As a share of government spending, the increase in military expenditures has been far less dramatic, rising from 15.4 percent to 15.8 percent of total spending over the same two year period.

Has the U.S. helped fund Iran’s military ambitions?

Bloomberg reported in 2016 that the Iranian parliament allocated the $1.7 billion in cash payments directly to the military. Some of these funds have been used to aid proxy groups including Lebanon-based Hezbollah and the Houthi rebels in Yemen, according to The Washington Times.

As for the sanctions relief, “It’s impossible for any of us outside to really say with much confidence what happened to that money,” Alex Vatanka, a senior fellow at the Middle East Institute, told The Daily Caller News Foundation.

Even though Iran approves a budget each year, it likely has off-the-books accounts. A lot of the money it spends abroad, for example, does not come from official defense budgets, says Farzin Nadimi of the Washington Institute for Near East Policy.

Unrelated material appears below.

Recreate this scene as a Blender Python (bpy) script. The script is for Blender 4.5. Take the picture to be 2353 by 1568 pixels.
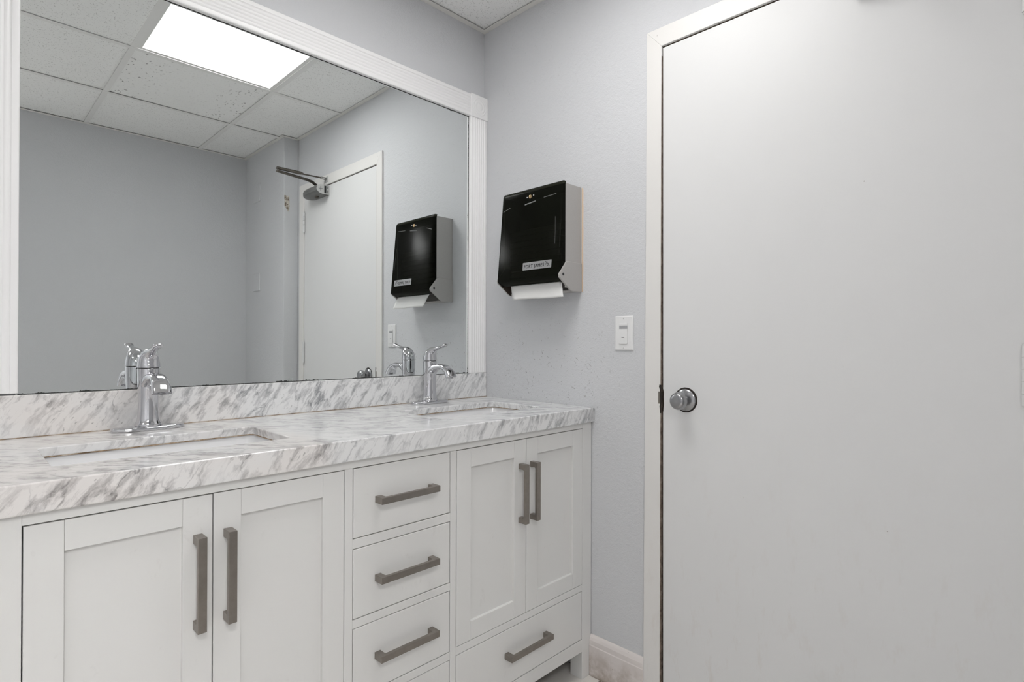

A lack of transparency surrounding the budget leaves experts to guess exactly how much Iran spends on its military and where the funds are spent. So while Trump’s claim is supported by a reputable organization, the figure by SIPRI is just one of several published estimates.

The International Institute for Strategic Studies (IISS), for example, only calculates an increase of 13 percent from 2015 to 2017. London-based IHS Markit estimates that expenditures have risen 32 percent from 2015 to 2018.

Figures reported by Iranian outlet Mashregh News (kindly translated and provided by The Washington Institute) suggest an increase of 34 percent.

Trump’s claim is further complicated by public statements from Iranian President Hassan Rouhani that suggest a much larger increase.

He claimed in 2017, for instance, that the military budget had grown 145 percent since he assumed office in 2013 (SIPRI only estimates a 21 percentincrease). Experts we spoke to say the higher figure may in part be explained by inflation or perhaps off-the-books spending.

Bigger military budgets are a source of pride for the regime – Rouhani threw out this particular stat in a speech commemorating National Army Day – so his estimate should be taken with a grain of salt.

Rouhani proposed a 90 percent increase to military spending for the current year, according to Defense News, including a substantial increase to the Iranian Revolutionary Guard Corps (IRGC). This merely reflects a proposed increase, however, and adopted budgets often allocate far less.

“Based on the Iranian budgeting process of the past few years it should be expected that the actual 2018 budget for the IRGC will not be such a big increase as the proposed 2018 budget suggests,” Pieter Wezeman, a senior researcher at SIRPI, told TheDCNF.

No matter the exact figure, Vatanka believes it’s a mistake to put too much emphasis on the size of Iran’s defense budget.

Sanctions against Iran have prohibited the sale of most conventional military equipment since 2010, so Iran can’t readily buy expensive military technology. (The nuclear deal loosened those restrictions in 2015, allowing the U.N. Security Council to grant exceptions on a case by case basis.)

“You know, the fact that they still fly F-4s and F-14s from the days of the Shah in the ’70s, that tells you they’re not necessarily big spenders,” Vatanka told TheDCNF.

Russia is one of the only countries willing to negotiate military sales with Iran.

Iran has a conventional military arsenal, including an army of 350,000 troops, an air force and a regular navy, but its largest military expenditures support the IRGC, pension contributions and law enforcement personnel. Iran continues to develop a ballistic missile program despite U.N. sanctions.

Vatanka says that Iran can support its proxy wars without growing the military budget. “Iran is waging a war in the region through these militias and proxies on the cheap. They don’t cost much. Your average Afghan fighter is fighting under the Iranian command in Syria getting $550 a month in salary, you know, running around with Kalashnikovs,” he said.

“They did it when they were not under sanctions, they did it when they were under sanctions – they’ve done it since.”